Nel frattempo, nello scorso dicembre, l’inchiesta Blu Notte ha visto altri 93 indagati orbitanti al clan dei Bellocco, concretizzando l’arresto di 63 persone di cui 47 in carcere e 16 ai domiciliari e 2 all’obbligo di dimora. Indagati, a vario titolo, per associazione mafiosa, concorso esterno, porto e detenzione di armi comuni e da guerra, estorsioni, usura e danneggiamenti aggravati dalle finalità mafiose, riciclaggio e autoriciclaggio, associazione finalizzata al traffico di stupefacenti. Il principale indagato è Umberto Bellocco, di 39 anni, detto “Chiacchiera”, ritenuto il boss reggente.

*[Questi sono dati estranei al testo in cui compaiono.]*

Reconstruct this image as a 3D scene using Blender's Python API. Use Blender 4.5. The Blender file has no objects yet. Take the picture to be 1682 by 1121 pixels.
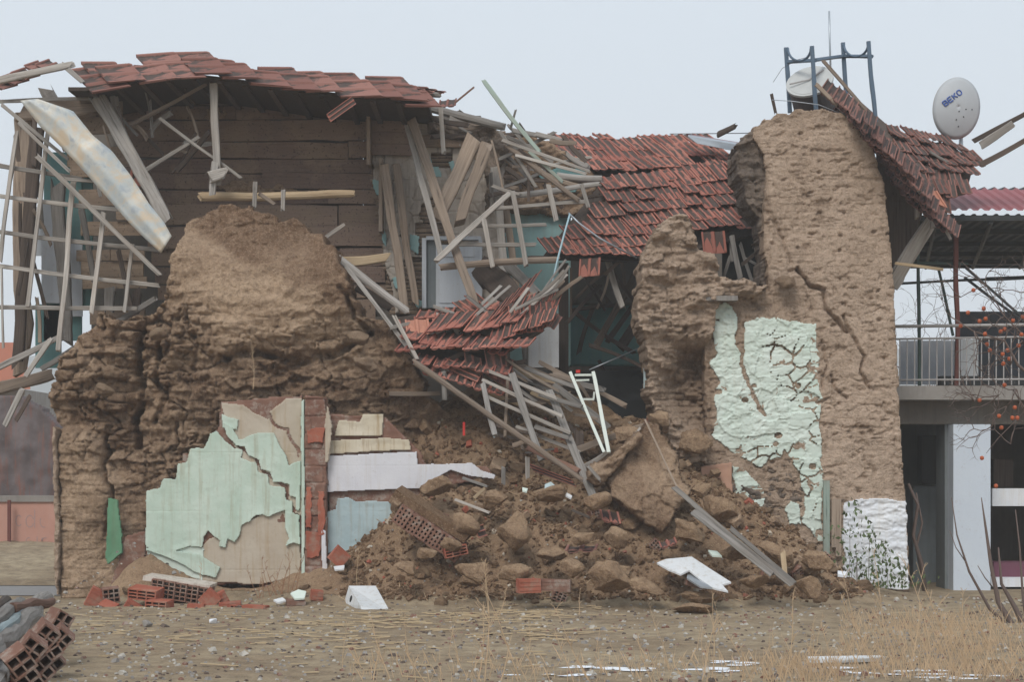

L’indagine della Dda di Reggio Calabria, guidata dal procuratore Giovanni Bombardieri, ha disvelato gli interessi della ndrina, che è attiva nel narcotraffico, nel traffico delle armi, nelle estorsioni e nel controllo delle attività commerciali e imprenditoriali soprattutto nei territori di Rosarno e San Ferdinando. L’inchiesta ha confermato interessi e business dei Bellocco su scala nazionale ed internazionale. Contestualmente agli arresti eseguiti in Calabria e collegata all’indagine della Dda di Reggio, è scattata l’operazione Ritorno della Dda di Brescia. Il gip lombardo ha emesso un’ordinanza di custodia cautelare per altri 13 soggetti accusati di associazione mafiosa, concorso esterno e tentata estorsione. Sei sono accusati anche di associazione per delinquere finalizzata alla commissione di reati tributari e in materia di lavoro. Su richiesta del procuratore è stato anche disposto il sequestro preventivo di beni e disponibilità finanziarie per oltre 4 milioni di euro, quale profitto dei reati in materia di imposte sui redditi ed iva.

Le indagini della Dda di Brescia sono partite dall’attività del Ros iniziata nel 2018 e che, sulla scia di quanto già accertato nell’indagine ‘nduja del 2005, ha confermato la presenza dei Bellocco anche nelle province di Brescia e Bergamo, «delineandone assetti organizzativi, collegamenti con le omologhe strutture presenti in Calabria e attività delittuose, principalmente legate all’infiltrazione dell’economia legale». Per la Dda, è ancora Umberto Bellocco, già condannato in via definitiva per associazione mafiosa, «l’elemento di vertice della proiezione operante in Lombardia». Anche da detenuto, avrebbe continuato a dirigere le attività illecite «veicolando direttive ai propri familiari, concorrenti nei reati». Nell’operazione sono stati individuati i referenti calabresi della struttura criminale lombarda che concorrevano nella gestione delle molteplici attività economiche, realizzate prevalentemente tramite un imprenditore attivo tra Brescia e Bergamo nei settori edile e immobiliare. L’imprenditore avrebbe «fornito un fattivo contributo anche mediante la commissione di delitti tributari e di somministrazione fraudolenta di manodopera, attuati attraverso un articolato circuito di società cartiere deputate all’emissione di fatture per operazioni inesistenti». Dalle risultanze investigative emerge «l’esistenza di proiezioni della ‘ndrangheta in regioni diverse dalla Calabria» e consente di «confermare l’esistenza di un fenomeno di colonizzazione dovuto al trasferimento di affiliati calabresi in altri territori, soprattutto in quelli caratterizzati da un maggiore sviluppo economico e da un più ampio grado di ricchezza generale». Le attività di polizia giudiziaria sono state estese nelle province di Brescia e Verona, Bergamo, Como, Varese, Monza Brianza, Roma, Chieti, Reggio Calabria e Siracusa.